Pero en opinión de Ahmadineyad, deben ser las estructuras políticas, como el Parlamento y el Gobierno, las que tomen las decisiones y lleven las riendas del país, mientras que para los seguidores de Jamenei debe ser el Guía de la Revolución y los organismos religiosos bajo su control quienes tengan la sartén por el mango.
Este enfrentamiento soterrado afloró hace un año, en el mes de abril de 2011, cuando Ahmadineyad forzó la dimisión del ministro de Inteligencia, Heidar Moslehi. Jamenei contraatacó reponiendo a Moslehi en su cargo, dejando así en evidencia al presidente, quien, a su vez, respondió declarándose en una sorprendente “huelga de Gobierno”, negándose a acudir a las reuniones ministeriales durante casi dos semanas.

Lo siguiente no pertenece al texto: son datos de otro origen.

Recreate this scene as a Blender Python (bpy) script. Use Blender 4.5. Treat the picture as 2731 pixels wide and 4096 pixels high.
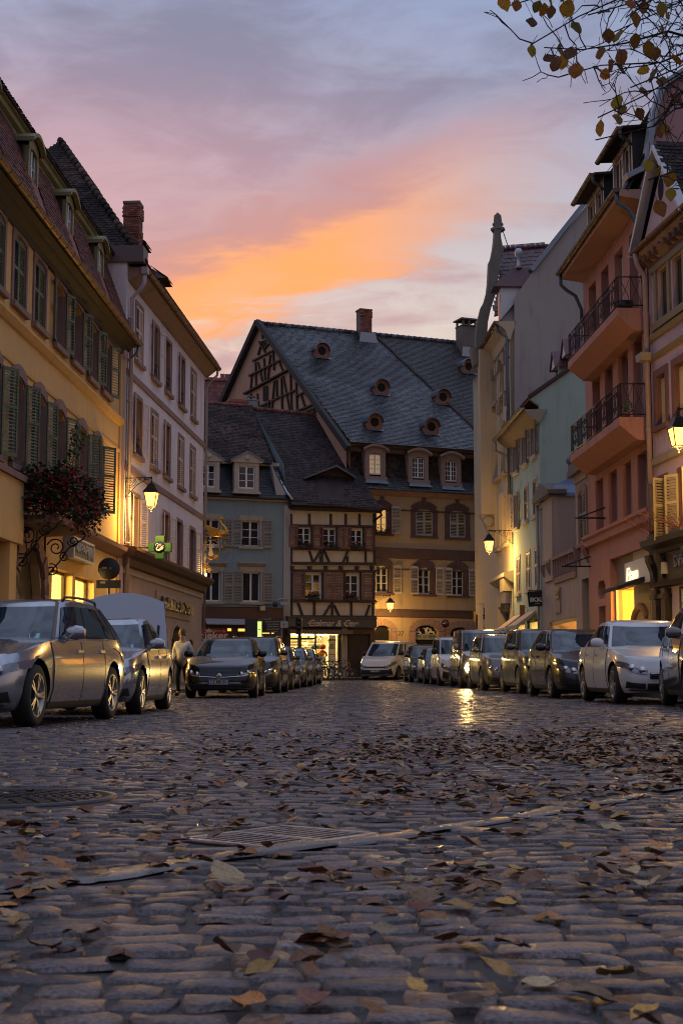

El asunto, sin embargo, es de mayor calado. Ahmadineyad piensa que para salvar a la República Islámica es necesario un Ejecutivo fuerte, independiente y con gran capacidad de actuación. Pero, para ello, tiene que desaparecer la subordinación del Gobierno a las jerarquías religiosas. Tal postura, en el fondo, cuestiona la piedra angular de todo el sistema: el principio del Velayat-e-Faqih, es decir, el poder absoluto del Guía de la Revolución.
Ahmadineyad, por el contrario, defiende que la fuente principal del poder debe estar en las estructuras políticas del Estado islámico, por lo que impulsa una especie de “nacionalislamismo” en el que se funden los principios religiosos chiíes y el profundo sentimiento nacionalista de la población. Es necesario que la nación iraní sea fuerte y, por lo tanto, debe tener un poderoso ejército y un poder nuclear que obligue a las grandes potencias a tratar con respeto a este país.

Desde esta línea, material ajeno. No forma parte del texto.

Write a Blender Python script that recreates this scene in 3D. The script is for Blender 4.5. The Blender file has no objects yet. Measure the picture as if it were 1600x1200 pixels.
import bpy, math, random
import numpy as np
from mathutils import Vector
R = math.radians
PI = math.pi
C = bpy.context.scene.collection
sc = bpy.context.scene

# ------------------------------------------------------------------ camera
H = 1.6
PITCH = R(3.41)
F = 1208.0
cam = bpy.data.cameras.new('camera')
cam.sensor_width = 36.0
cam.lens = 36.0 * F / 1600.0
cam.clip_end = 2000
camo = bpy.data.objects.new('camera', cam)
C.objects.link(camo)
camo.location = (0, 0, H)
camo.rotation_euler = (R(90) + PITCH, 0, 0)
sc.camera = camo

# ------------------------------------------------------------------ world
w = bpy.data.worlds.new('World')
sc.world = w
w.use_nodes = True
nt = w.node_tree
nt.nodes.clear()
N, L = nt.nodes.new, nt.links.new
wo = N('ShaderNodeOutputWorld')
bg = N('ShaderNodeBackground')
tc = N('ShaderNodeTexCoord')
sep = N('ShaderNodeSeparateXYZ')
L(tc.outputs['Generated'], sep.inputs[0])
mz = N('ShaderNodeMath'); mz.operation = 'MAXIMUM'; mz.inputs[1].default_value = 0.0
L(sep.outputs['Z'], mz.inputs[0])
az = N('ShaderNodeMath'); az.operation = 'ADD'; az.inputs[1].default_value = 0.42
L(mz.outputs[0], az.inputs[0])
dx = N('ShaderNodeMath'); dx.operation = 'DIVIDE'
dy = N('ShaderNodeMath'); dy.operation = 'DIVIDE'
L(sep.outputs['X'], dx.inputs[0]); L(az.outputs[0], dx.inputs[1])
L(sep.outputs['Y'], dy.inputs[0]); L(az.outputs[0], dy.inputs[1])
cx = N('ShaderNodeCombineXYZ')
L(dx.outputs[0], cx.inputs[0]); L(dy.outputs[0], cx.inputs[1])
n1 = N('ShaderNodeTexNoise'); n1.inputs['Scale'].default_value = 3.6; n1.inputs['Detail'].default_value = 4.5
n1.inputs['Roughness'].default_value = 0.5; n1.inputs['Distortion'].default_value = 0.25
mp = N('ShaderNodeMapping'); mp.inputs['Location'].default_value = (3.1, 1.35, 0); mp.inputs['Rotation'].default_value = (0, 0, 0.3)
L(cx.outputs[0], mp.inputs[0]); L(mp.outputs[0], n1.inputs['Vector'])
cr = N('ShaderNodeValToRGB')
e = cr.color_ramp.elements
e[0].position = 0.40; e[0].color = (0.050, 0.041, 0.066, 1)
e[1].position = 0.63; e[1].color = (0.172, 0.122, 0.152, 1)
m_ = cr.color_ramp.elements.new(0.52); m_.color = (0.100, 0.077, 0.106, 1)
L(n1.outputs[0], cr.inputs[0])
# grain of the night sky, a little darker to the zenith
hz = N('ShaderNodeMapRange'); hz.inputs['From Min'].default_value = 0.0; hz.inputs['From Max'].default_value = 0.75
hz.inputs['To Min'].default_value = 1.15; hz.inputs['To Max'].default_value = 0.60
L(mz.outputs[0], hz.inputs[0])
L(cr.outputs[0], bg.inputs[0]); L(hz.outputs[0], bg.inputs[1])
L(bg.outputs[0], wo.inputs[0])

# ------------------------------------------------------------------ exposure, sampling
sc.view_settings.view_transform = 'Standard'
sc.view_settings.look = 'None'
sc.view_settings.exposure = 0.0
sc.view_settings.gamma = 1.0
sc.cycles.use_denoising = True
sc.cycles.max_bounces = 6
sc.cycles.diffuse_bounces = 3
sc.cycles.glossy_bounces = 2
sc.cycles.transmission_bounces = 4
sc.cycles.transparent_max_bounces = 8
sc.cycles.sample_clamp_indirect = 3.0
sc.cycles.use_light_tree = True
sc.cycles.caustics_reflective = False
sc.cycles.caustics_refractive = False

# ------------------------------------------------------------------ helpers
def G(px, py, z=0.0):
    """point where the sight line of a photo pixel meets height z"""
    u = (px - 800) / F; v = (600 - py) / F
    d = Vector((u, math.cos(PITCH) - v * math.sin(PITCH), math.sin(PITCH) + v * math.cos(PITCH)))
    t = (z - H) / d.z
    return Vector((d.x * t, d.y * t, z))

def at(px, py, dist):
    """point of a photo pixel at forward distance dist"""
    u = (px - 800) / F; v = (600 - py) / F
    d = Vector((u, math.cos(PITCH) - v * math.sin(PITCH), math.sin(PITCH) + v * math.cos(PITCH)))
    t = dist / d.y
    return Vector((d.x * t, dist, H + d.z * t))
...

Jamenei habría aprovechado su ascendencia en el Consejo de Vigilancia, que da el visto bueno a las candidaturas, para apartar de la carrera electoral no solo a los reformistas de Musavi y Karrubi sino también a destacadas figuras próximas a Ahmadineyad. A su vez, los asesores del presidente, temiendo tal criba, habrían presentado candidatos de bajo perfil, gente poco conocida y sin mucha preparación política. El problema estriba en que estos “tapados” tenían menos gancho electoral y, además, en caso de salir elegidos, se encontrarán en inferioridad de condiciones ante los “pesos pesados” de Jamenei, que, con gran experiencia política y religiosa, no tendrán problemas para dominar el Majlis.

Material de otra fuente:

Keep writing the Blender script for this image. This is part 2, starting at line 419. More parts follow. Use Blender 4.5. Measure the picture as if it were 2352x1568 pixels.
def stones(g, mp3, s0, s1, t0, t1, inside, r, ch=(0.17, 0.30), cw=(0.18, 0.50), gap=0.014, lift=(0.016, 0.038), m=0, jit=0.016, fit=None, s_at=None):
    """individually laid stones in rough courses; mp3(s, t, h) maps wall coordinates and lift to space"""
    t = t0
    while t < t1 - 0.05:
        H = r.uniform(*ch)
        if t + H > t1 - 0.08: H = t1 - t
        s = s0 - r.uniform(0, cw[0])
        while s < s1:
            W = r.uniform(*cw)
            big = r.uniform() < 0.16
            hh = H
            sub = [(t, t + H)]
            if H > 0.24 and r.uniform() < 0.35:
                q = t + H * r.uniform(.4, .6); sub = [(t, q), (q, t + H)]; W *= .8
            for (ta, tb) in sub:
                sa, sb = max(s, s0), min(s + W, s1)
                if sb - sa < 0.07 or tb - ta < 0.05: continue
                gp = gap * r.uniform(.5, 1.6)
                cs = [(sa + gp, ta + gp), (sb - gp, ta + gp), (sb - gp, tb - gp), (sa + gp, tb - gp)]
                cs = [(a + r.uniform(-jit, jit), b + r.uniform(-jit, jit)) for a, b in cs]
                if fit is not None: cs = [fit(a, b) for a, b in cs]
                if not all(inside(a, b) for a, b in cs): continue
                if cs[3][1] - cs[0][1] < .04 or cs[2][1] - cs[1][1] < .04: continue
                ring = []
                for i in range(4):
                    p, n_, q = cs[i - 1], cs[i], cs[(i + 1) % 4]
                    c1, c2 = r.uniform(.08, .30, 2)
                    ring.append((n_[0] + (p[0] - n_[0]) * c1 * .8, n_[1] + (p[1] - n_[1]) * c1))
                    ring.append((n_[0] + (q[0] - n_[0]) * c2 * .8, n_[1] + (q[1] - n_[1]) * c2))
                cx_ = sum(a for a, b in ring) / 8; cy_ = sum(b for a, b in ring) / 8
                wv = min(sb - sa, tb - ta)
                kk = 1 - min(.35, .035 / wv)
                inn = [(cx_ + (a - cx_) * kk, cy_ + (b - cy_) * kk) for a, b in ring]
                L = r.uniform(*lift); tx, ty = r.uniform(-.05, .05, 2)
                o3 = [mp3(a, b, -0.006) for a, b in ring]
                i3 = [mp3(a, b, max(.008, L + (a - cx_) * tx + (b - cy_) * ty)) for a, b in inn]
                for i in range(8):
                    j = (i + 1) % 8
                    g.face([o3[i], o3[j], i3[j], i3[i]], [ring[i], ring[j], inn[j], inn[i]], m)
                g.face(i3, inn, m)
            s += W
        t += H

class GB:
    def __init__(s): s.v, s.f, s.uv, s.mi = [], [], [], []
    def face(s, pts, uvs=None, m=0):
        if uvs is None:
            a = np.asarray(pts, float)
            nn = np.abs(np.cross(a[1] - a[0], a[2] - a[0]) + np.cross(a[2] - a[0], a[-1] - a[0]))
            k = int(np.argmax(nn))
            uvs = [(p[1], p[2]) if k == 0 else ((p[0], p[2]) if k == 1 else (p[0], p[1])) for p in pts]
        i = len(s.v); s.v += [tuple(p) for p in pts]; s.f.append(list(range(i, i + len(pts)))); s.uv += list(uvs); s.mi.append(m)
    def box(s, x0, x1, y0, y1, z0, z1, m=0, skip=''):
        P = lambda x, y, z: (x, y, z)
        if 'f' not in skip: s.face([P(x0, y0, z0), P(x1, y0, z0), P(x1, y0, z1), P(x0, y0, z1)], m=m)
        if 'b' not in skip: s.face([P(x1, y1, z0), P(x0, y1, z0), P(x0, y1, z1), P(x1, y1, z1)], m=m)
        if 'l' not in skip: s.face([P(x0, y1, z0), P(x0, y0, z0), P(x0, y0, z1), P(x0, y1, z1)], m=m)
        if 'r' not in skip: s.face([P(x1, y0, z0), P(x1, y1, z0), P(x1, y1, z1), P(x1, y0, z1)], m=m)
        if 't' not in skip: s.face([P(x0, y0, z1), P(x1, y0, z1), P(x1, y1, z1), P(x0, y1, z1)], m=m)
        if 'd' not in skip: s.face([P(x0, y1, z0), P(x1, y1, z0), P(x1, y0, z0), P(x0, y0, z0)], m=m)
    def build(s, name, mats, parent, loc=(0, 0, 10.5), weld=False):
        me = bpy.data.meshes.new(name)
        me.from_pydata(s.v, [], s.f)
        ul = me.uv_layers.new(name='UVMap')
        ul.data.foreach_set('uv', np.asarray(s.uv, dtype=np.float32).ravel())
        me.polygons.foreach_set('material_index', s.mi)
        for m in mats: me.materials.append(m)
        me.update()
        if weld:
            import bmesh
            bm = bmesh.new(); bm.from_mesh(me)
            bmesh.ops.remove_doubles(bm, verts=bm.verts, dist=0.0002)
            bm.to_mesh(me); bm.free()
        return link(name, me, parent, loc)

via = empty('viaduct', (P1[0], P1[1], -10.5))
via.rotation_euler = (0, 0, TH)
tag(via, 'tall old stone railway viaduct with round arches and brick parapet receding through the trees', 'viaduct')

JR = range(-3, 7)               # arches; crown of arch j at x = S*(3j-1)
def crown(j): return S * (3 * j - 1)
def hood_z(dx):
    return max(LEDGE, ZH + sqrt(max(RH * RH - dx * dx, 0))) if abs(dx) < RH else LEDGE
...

Hay quien afirma que, debido a estas razones, las huestes de Ahmadineyad ya acudían a los comicios del viernes con cierta sensación de derrota y que el previsible triunfo de Jamenei sobre Ahmadineyad servirá al Guía de la Revolución para meter en cintura al presidente y hacerle volver al redil, a no ser que quiera seguir la suerte de otros mandatarios, como ha ocurrido recientemente con Musavi, Karrubi, Rafsanyani, Jatami, y, en tiempos más lejanos, con Banisadr y Bazargán.
Para la oposición, como denunciaban siete ex parlamentarios ahora en el exilio ante la Unión Interparlamentaria mundial, salga quien salga, el nuevo Parlamento no será otra cosa que una asamblea de “títeres” representando las dos caras de una misma moneda.